Capitalism for the Masses – Part II
February 21, 2014
Capitalism for the Masses – Part II
My previous post argues that capitalism should be celebrated for much more than satisfying the urge for profit-maximization. But whatever story we tell about capitalism I think it is one that has to resonate with the positive experiences of the masses, not the elites. That story is getting easier to tell on a global scale, where many hundreds of millions are being lifted out of abject poverty. But it is harder to tell that tale in the United States, where inequality has been growing rapidly while real wages are stagnanting.
After 1973 a great divergence appeared, in which average worker productivity grew by 80 percent but average compensation grew by half that amount. The figures are more striking when considering the median male worker, whose compensation remains essentially unchanged at its 1973 level.
Workers (on average) are much more productive but markets are not rewarding that productivity. That has produced record profits. According to Adam Smith, profits are “always highest in the countries which are going fastest to ruin” (Chapter: [I.xi.p], 162).

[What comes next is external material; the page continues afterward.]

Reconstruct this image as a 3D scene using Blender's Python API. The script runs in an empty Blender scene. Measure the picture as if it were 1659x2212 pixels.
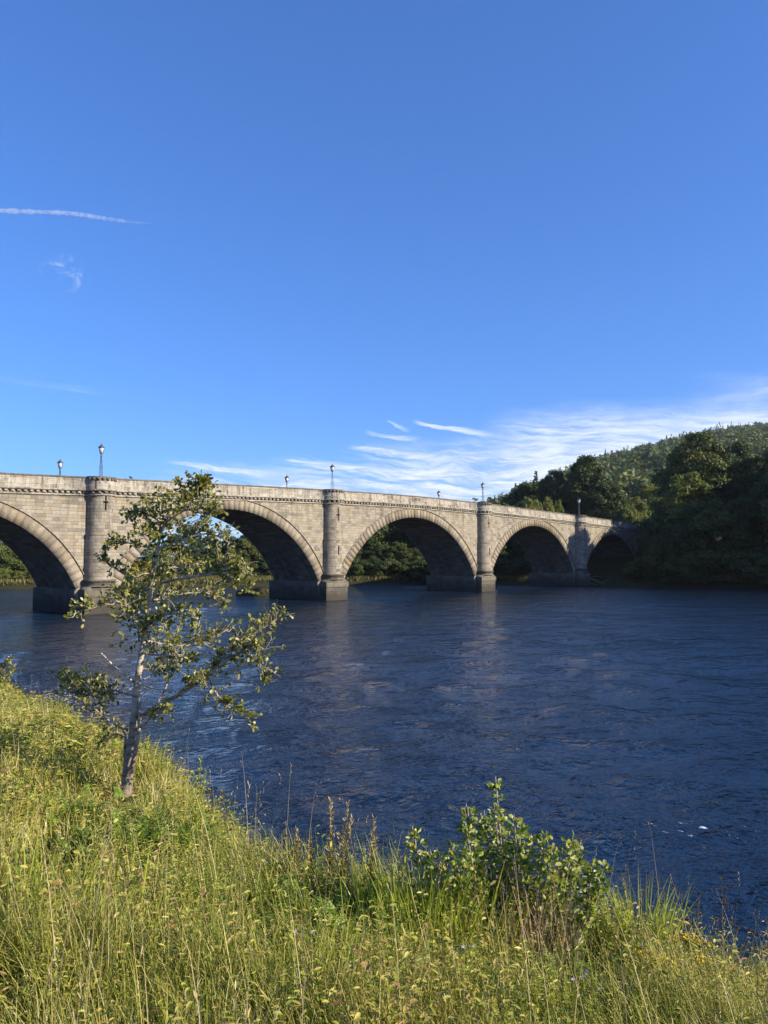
import bpy, math, random
import numpy as np
from mathutils import Vector

PI = math.pi
rad = math.radians
sc = bpy.context.scene
COL = sc.collection

# ------------------------------------------------------------------ camera
CAM_Z = 5.4
TILT = math.atan(96 / 1661)
F = 1661.0
cam_data = bpy.data.cameras.new('camera')
cam_data.sensor_fit = 'VERTICAL'
cam_data.sensor_height = 36
cam_data.lens = F / 2212 * 36
cam_data.clip_start = 0.05
cam_data.clip_end = 20000
cam = bpy.data.objects.new('camera', cam_data)
COL.objects.link(cam)
cam.location = (0, 0, CAM_Z)
cam.rotation_euler = (PI / 2 + TILT, 0, 0)
sc.camera = cam


def at(x, y, Y):
    """world point at depth Y seen at (x, y) of the photograph (1659 wide)"""
    a, b = (x - 829.5) / F, (1106 - y) / F
    dy = math.cos(TILT) - b * math.sin(TILT)
    dz = math.sin(TILT) + b * math.cos(TILT)
    k = Y / dy
    return np.array([a * k, Y, CAM_Z + dz * k])


# ------------------------------------------------------------------ helpers
class MB:
    """collects vertices / faces, builds ONE mesh object"""
    def __init__(s):
        s.v, s.f3, s.f4, s.a, s.uv, s.n = [], [], [], [], [], 0

    def add(s, verts, quads=None, tris=None, a=0.5, uv=None):
        verts = np.asarray(verts, dtype=np.float64).reshape(-1, 3)
        n = len(verts)
        if quads is not None and len(quads):
            s.f4.append(np.asarray(quads, dtype=np.int64).reshape(-1, 4) + s.n)
        if tris is not None and len(tris):
            s.f3.append(np.asarray(tris, dtype=np.int64).reshape(-1, 3) + s.n)
        s.v.append(verts)
        s.a.append(np.broadcast_to(np.asarray(a, dtype=np.float64), (n,)))
        s.uv.append(np.zeros((n, 2)) if uv is None else np.asarray(uv, dtype=np.float64).reshape(-1, 2))
        s.n += n
        return s

    def box(s, x0, x1, y0, y1, z0, z1, a=0.5):
        v = [(x, y, z) for x in (x0, x1) for y in (y0, y1) for z in (z0, z1)]
        Q = [(0, 1, 3, 2), (4, 6, 7, 5), (0, 4, 5, 1), (2, 3, 7, 6), (0, 2, 6, 4), (1, 5, 7, 3)]
        vv, qq, uu = [], [], []
        for k, q in enumerate(Q):
            for i in q:
                vv.append(v[i])
                p = v[i]
                uu.append((p[1], p[2]) if k < 2 else ((p[0], p[2]) if k < 4 else (p[0], p[1])))
            qq.append([4 * k + j for j in range(4)])
        return s.add(vv, qq, a=a, uv=uu)

    def mesh(s, name, mat, smooth=False):
        V = np.concatenate(s.v)
        f4 = np.concatenate(s.f4) if s.f4 else np.zeros((0, 4), int)
        f3 = np.concatenate(s.f3) if s.f3 else np.zeros((0, 3), int)
        loops = np.concatenate([f4.ravel(), f3.ravel()]).astype(np.int32)
        starts = np.concatenate([np.arange(len(f4)) * 4, len(f4) * 4 + np.arange(len(f3)) * 3]).astype(np.int32)
        me = bpy.data.meshes.new(name)
        me.vertices.add(len(V))
        me.vertices.foreach_set('co', V.astype(np.float32).ravel())
        me.loops.add(len(loops))
        me.loops.foreach_set('vertex_index', loops)
        me.polygons.add(len(starts))
        me.polygons.foreach_set('loop_start', starts)
        me.update(calc_edges=True)
        at_ = me.attributes.new('tint', 'FLOAT', 'POINT')
        at_.data.foreach_set('value', np.concatenate(s.a).astype(np.float32))
        uvl = me.uv_layers.new(name='UVMap')
        uvl.data.foreach_set('uv', np.concatenate(s.uv)[loops].astype(np.float32).ravel())
        if smooth:
            me.polygons.foreach_set('use_smooth', np.ones(len(starts), dtype=bool))
        me.validate()
        me.materials.append(mat)
        return me

    def build(s, name, mat, parent=None, smooth=False):
        o = bpy.data.objects.new(name, s.mesh(name, mat, smooth))
        COL.objects.link(o)
        if parent is not None:
            o.parent = parent
        return o


def tag(o, label=None, cat=None, group=None, kind=None):
    if label: o['label'] = label
    if cat: o['category'] = cat
    if group: o['group'] = group
    if kind: o['kind'] = kind
    return o


def empty(name, loc=(0, 0, 0), rz=0.0):
    o = bpy.data.objects.new(name, None)
    COL.objects.link(o)
    o.location = loc
    o.rotation_euler = (0, 0, rz)
    o.empty_display_size = 0.3
    return o


def copy_tree(o, parent=None):
    c = o.copy()
    COL.objects.link(c)
    c.parent = parent
    for ch in o.children:
        copy_tree(ch, c)
    return c


def norm(v):
    v = np.asarray(v, dtype=np.float64)
    return v / np.maximum(np.linalg.norm(v, axis=-1, keepdims=True), 1e-9)


def tube(mb, pts, radii, sides=6, a=0.5, cap=True):
    pts = np.asarray(pts, float)
    n = len(pts)
    radii = np.broadcast_to(np.asarray(radii, float), (n,))
    tan = norm(np.gradient(pts, axis=0))
    ref = np.array([0.31, 0.17, 0.93]) if abs(tan[0][2]) < 0.8 else np.array([0.9, 0.3, 0.1])
    s1 = norm(np.cross(tan, ref))
    s2 = np.cross(tan, s1)
    ang = np.linspace(0, 2 * PI, sides, endpoint=False)
    ring = np.cos(ang)[None, :, None] * s1[:, None, :] + np.sin(ang)[None, :, None] * s2[:, None, :]
    V = pts[:, None, :] + ring * radii[:, None, None]
    L = np.concatenate([[0], np.cumsum(np.linalg.norm(np.diff(pts, axis=0), axis=1))])
    uv = np.stack([np.broadcast_to(ang[None, :] / (2 * PI), (n, sides)), np.broadcast_to(L[:, None], (n, sides))], -1)
    i = np.arange(n - 1)[:, None] * sides
    j = np.arange(sides)[None, :]
    q = np.stack([i + j, i + (j + 1) % sides, i + sides + (j + 1) % sides, i + sides + j], -1).reshape(-1, 4)
    mb.add(V.reshape(-1, 3), q, a=a, uv=uv.reshape(-1, 2))
    if cap:
        for e, fl in ((0, True), (n - 1, False)):
            c = np.vstack([V[e], pts[e][None]])
            t = [(k, (k + 1) % sides, sides) for k in range(sides)]
            if fl: t = [(b, a_, d) for a_, b, d in t]
            mb.add(c, tris=t, a=a)


def smooth_path(pts, k=6):
    """Catmull-Rom through the points"""
    P = np.asarray(pts, float)
    P = np.vstack([2 * P[0] - P[1], P, 2 * P[-1] - P[-2]])
    out = []
    for i in range(1, len(P) - 2):
        for t in np.linspace(0, 1, k, endpoint=False):
            p0, p1, p2, p3 = P[i - 1], P[i], P[i + 1], P[i + 2]
            out.append(0.5 * (2 * p1 + (p2 - p0) * t + (2 * p0 - 5 * p1 + 4 * p2 - p3) * t * t + (3 * p1 - p0 - 3 * p2 + p3) * t ** 3))
    out.append(P[-2])
    return np.array(out)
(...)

The sign of a healthy economy to Smith—and to us—should be rising real wages, not rising profits.
What to do? We should be vigilant against the profit-maximizing types who would carve up the market into nice monopolies or near monopolies (think Comcast-Time-Warner?).
Brook’s article goes on to say that Arthur Brooks would also like conservatives to declare a truce on the social safety net. I agree. Having a net (including the ability to buy health insurance on an exchange), may free up many people to start their own businesses. In addition, basic fairness (and long run political sustainability) would suggest that a rich country cannot flourish if the gains to the market do not adhere to the masses:
No society can surely be flourishing and happy, of which the far greater part of the members are poor and miserable. It is but equity, besides, that they who feed, clothe, and lodge the whole body of the people, should have such a share of the produce of their own labour as to be themselves tolerably well fed, clothed, and lodged (Smith, WN, I.viii.36 [96]).